Wings clipped: Twitter gets neutral and sell ratings on day 2

Thursday was a huge day for Twitter as it went public on the New York Stock Exchange and closed at $44.90 or 73 percent higher, after hitting a peak of $49.45. However, now several analysts are taking a cautious approach and wondering whether the company should be valued at $24.4billion.

Wedbush Securities have given a "neutral" rating to the San Francisco-based social network, while Hudson Square has given a "sell" rating. The careful attitude comes from concerns expressed by a number of analysts and investors that the young and unprofitable company is overvalued in its 73 percent jump above the initial public offering.

According to Twitter's IPO paperwork, it has not turned a profit for at least the last three years. The chairman for financial analysis firm Sageworks Brian Hamilton also took a cautious approach.

"That valuation is simply far too high for a company that's losing money and seeing their rate of sales growth decrease," Hamilton said.

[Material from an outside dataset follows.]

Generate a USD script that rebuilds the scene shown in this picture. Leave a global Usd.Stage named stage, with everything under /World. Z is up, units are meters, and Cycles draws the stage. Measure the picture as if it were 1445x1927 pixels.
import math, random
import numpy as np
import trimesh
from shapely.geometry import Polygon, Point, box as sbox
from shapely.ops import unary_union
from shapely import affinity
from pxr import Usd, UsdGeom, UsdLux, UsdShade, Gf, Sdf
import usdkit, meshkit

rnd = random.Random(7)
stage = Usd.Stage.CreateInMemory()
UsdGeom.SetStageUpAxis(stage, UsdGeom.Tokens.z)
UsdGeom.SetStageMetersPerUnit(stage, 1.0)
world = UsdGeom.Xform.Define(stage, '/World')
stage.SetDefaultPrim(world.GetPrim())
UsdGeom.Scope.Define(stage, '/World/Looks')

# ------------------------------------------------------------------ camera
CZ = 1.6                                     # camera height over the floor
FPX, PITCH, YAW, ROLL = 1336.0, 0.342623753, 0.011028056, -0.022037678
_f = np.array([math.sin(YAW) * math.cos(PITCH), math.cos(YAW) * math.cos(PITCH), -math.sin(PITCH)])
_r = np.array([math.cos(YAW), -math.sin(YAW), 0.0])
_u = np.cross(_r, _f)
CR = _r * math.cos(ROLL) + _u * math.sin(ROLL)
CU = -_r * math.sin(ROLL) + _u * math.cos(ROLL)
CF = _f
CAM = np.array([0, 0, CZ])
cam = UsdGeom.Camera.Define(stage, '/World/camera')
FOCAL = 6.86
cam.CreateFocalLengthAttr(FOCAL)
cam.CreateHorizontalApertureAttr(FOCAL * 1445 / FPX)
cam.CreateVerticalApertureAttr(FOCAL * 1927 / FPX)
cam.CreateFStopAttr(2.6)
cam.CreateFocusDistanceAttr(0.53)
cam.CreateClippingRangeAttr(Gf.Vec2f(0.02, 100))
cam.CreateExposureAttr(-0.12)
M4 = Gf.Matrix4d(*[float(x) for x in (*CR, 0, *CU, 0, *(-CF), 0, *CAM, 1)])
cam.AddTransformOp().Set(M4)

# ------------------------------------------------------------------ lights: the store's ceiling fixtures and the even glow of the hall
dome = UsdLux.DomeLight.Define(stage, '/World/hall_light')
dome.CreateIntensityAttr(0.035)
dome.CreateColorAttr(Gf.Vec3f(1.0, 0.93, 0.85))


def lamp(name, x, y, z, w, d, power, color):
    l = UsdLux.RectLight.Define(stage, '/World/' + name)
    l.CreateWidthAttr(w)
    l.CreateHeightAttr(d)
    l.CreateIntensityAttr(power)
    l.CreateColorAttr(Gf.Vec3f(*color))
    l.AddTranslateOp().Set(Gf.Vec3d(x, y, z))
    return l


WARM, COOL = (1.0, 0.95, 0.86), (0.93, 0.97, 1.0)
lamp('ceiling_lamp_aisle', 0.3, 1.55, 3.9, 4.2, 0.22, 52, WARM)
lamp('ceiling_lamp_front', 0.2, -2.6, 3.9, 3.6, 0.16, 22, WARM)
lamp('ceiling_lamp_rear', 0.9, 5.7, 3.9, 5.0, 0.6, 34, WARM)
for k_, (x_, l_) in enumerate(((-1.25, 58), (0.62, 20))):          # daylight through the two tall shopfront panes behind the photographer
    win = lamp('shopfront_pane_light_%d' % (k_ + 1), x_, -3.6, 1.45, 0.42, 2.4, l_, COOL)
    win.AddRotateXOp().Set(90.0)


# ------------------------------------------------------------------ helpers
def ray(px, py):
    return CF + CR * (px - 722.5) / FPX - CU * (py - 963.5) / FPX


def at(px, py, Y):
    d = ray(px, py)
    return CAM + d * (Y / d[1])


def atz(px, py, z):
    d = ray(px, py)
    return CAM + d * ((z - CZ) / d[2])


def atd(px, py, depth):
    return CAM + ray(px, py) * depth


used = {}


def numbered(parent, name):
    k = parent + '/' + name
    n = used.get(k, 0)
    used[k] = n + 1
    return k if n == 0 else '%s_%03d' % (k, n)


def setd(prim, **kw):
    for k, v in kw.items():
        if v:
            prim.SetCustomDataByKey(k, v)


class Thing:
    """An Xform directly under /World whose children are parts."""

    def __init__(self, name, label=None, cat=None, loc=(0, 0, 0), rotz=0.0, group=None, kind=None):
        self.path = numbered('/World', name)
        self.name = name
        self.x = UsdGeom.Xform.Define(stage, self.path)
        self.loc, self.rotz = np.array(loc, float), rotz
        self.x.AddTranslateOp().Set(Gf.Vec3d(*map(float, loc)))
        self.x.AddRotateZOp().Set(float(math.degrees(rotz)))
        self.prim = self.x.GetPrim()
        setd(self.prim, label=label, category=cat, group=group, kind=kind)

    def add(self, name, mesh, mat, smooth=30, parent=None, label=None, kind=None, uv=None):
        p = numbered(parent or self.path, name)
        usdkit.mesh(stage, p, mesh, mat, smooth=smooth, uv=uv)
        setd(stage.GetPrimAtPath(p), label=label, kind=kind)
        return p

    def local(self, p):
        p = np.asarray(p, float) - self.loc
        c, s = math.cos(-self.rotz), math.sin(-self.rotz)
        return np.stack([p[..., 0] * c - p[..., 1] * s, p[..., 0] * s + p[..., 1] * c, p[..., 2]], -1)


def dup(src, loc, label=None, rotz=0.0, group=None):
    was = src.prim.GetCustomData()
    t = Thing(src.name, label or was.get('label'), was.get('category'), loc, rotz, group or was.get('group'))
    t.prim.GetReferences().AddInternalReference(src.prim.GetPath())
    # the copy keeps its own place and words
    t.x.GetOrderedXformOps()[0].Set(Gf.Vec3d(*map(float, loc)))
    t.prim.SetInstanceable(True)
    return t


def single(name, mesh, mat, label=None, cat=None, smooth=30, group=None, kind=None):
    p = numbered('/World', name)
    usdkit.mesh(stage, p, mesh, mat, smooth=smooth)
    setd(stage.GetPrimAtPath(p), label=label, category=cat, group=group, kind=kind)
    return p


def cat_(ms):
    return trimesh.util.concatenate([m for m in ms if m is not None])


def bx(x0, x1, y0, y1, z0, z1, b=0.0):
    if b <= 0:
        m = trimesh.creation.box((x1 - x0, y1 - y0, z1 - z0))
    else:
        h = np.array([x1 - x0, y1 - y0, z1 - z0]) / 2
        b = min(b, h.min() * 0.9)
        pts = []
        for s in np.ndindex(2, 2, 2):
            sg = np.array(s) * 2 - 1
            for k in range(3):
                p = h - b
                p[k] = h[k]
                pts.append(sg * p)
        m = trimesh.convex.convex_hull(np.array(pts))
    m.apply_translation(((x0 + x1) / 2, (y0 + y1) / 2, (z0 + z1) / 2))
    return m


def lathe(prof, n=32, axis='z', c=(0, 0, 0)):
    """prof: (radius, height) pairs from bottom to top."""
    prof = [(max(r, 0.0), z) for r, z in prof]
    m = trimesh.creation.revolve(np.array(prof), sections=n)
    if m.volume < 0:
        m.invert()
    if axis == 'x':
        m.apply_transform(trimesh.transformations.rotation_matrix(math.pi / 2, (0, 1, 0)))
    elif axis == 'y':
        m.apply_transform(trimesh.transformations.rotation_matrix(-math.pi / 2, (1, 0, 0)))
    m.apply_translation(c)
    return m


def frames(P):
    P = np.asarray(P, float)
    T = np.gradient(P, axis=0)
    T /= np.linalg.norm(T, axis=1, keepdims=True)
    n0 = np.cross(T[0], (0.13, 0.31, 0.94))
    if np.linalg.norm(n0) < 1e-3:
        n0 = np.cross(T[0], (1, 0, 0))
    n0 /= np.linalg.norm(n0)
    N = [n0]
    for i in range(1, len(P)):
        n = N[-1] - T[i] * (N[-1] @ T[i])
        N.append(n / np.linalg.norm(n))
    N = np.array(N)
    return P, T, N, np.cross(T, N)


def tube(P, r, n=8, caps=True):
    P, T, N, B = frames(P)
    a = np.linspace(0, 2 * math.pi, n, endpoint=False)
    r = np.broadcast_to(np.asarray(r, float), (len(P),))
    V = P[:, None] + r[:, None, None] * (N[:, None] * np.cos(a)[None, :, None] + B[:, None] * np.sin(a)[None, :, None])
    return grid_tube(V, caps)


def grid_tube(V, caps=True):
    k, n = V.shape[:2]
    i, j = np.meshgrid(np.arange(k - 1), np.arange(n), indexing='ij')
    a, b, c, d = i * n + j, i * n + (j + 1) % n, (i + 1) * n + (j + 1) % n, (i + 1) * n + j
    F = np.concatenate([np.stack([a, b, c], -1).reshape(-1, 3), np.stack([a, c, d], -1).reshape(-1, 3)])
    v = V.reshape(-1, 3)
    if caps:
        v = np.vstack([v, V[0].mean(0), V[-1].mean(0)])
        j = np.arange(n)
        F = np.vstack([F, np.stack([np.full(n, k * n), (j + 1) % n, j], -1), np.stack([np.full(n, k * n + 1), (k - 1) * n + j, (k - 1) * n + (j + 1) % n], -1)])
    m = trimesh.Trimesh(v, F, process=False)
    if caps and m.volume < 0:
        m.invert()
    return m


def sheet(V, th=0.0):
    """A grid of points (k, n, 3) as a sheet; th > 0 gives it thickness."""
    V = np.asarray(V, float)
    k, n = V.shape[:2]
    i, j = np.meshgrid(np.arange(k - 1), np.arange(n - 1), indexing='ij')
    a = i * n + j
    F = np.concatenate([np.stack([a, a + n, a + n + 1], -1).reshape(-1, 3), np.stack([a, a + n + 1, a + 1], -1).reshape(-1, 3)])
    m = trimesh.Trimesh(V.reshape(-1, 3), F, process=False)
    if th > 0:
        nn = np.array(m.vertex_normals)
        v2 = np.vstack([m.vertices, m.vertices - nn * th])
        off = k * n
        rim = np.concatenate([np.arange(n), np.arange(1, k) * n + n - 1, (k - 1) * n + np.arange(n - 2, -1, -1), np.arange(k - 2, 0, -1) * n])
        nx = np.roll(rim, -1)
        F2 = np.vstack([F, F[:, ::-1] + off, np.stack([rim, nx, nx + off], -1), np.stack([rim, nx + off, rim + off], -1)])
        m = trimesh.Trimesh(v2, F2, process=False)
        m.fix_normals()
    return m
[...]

Brian Wieser, Pivotal Research Group senior analyst, was also worried. Wieser downgraded his rating on the stock to "sell" from "buy" less than one hour after Twitter began trading. Wieser said its per-share price would be justified only if Twitter could earn more than $6 billion in annual sales by 2018 compared to the $422 million in sales in the first nine months of this year.

Wedbush analyst Michael Pachter has set a 12-month price target of $37 on Twitter using a complex series of assumptions.

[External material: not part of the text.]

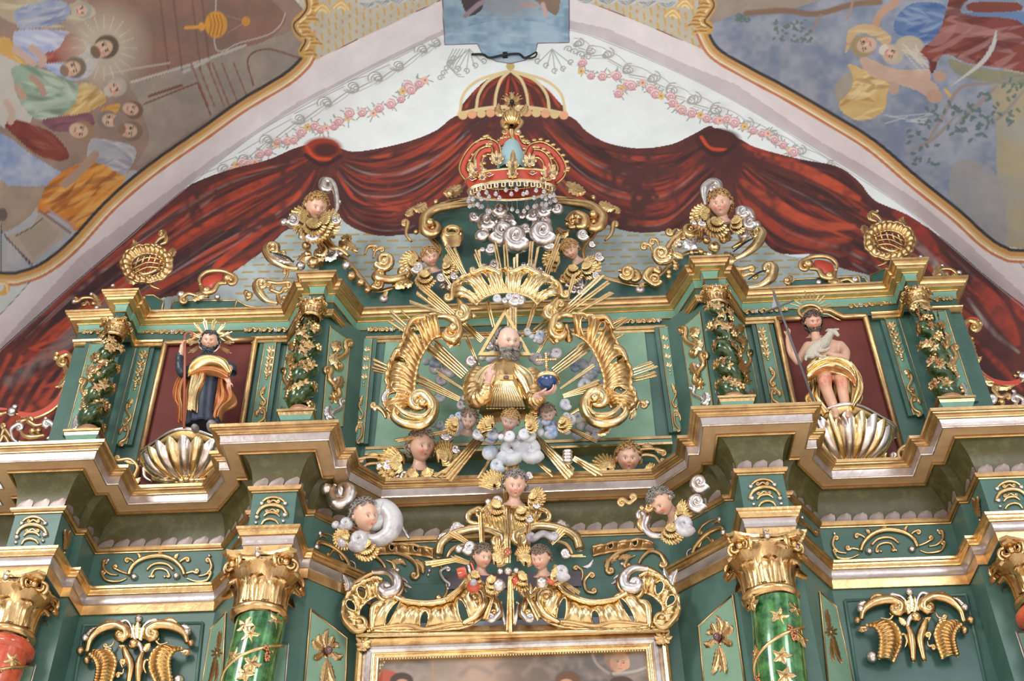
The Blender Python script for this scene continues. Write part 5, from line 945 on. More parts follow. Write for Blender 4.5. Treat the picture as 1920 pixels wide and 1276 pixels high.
def curls(b, c, s, R, k=70, front=.30, seed=1, r=.15, low=-.35, messy=.1, bald=None, n=6, size=1.0):
    rg = random.Random(seed); k = int(k*1.6); size *= .8
    for i in range(k):
        y = 1-(i+.5)/k*(1-low); a = i*2.399963+rg.random()*.5; q = math.sqrt(max(0, 1-y*y)); x, z = q*math.sin(a), q*math.cos(a)
        if z > 0 and y < front+.75*abs(x)*.0+.12*rg.random() and abs(x) < .78: continue
        if z > .0 and y < front-.1: continue
        if bald is not None and y > bald and abs(x) < .75 and z > -.4: continue
        p = np.array([x*.80, y*1.0, z*.9])*s; nn = nrm(p); t1 = nrm(np.cross(nn, [0, 1, .2])); t2 = np.cross(nn, t1); ph = rg.random()*6.28; rr = r*s*(.8+.5*rg.random())*size; pts = []; W = []
        for j in range(n*2):
            u = j/(n*2-1); an = ph+u*6.9; pts.append(c+(p+nn*(.02+.2*u)*s+(t1*math.cos(an)+t2*math.sin(an))*rr*(1-.55*u))@R); W.append(rr*(.48-.2*u))
        b.tube(pts, W, n=nn@R, seg=6)
def strands(b, c, s, R, roots, L=1.0, w=.1, seed=1, curl=.2):
    rg = random.Random(seed)
    for (x, y, z, l, dx) in roots:
        p = np.array([x, y, z])*s; pts = []; ph = rg.random()*6
        for j in range(7):
            u = j/6; pts.append(c+(p+np.array([dx*u+curl*.3*math.sin(ph+u*7), -l*L*u, .10*math.sin(u*3)+curl*.2*math.cos(ph+u*7)])*s)@R)
        b.tube(pts, np.linspace(w, w*.35, 7)*s, n=R[2], seg=6)
def wing(t, y, root, a0, a1, L, n=9, w=None, m=None, tilt=.2, name='wing', rows=3):
    pl = Yp(y); b = MB(); n = 11; w = w or L*.12; L = L*.88
    for r_ in range(rows):
        for i in range(n):
            k = i/(n-1); a = math.radians(a0+(a1-a0)*k); l = L*(1-.27*r_)*(.8+.2*math.sin(k*math.pi)); d = np.array([math.cos(a), -math.sin(a)]); s_ = np.array([-d[1], d[0]])*(l*.13)*(1 if a1 > a0 else -1); r0 = np.array(root)+d*L*.08
            leaf(b, pl, [tuple(r0), tuple(r0+d*l*.5+s_), tuple(r0+d*l)], w*(1-.15*r_), lift=.012*i/n+.03*r_, serr=0, curl=tilt, rnd=.9)
    return b.build(name, m or GW, t)
def puff(t, y, c, r, m, name='cloud', k=1.5, sg=1, lift=0):
    pl = Yp(y); b = MB(); sp, cc = spiral(np.array(c, float)+[r*.6, 0], (0, 1), r*.68, -sg, k, 14); s_ = pl.px(*c)
    W = np.linspace(.46, .3, len(sp))*r*s_; b.tube([pl.hit(*q, lift=lift+W[i]+i/len(sp)*r*.25*s_) for i, q in enumerate(sp)], W, n=pl.n, seg=10); b.ball(pl.hit(*c, lift=lift+r*.2*s_), r*.55*s_, 7, (1, .7, 1)); return b.build(name, m, t)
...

"We believe that Twitter is in the early innings of its growth," wrote Pachter. "We believe that the majority of the world's 2.4 billion Internet users have great potential to find something or someone on Twitter that they are interested in."

While Pachter was cautious, the head of equity strategy at Saxo Bank, Peter Garnry, didn't mince his words.

"The valuation at these price levels is disconnected from any logical calculation," wrote Garnry to clients Thursday. "and reflects a huge downside risk for investors if Twitter does not meet expectations at every quarterly earnings release from now on."

Despite the cautious note, Twitter started on a bullish note on Friday, soaring as much as $46.82, before settling at $44.10 around noon and finally closed at $41.65 or 7.24 percent down.

The company will report the fourth quarter and 2013 full year results in January.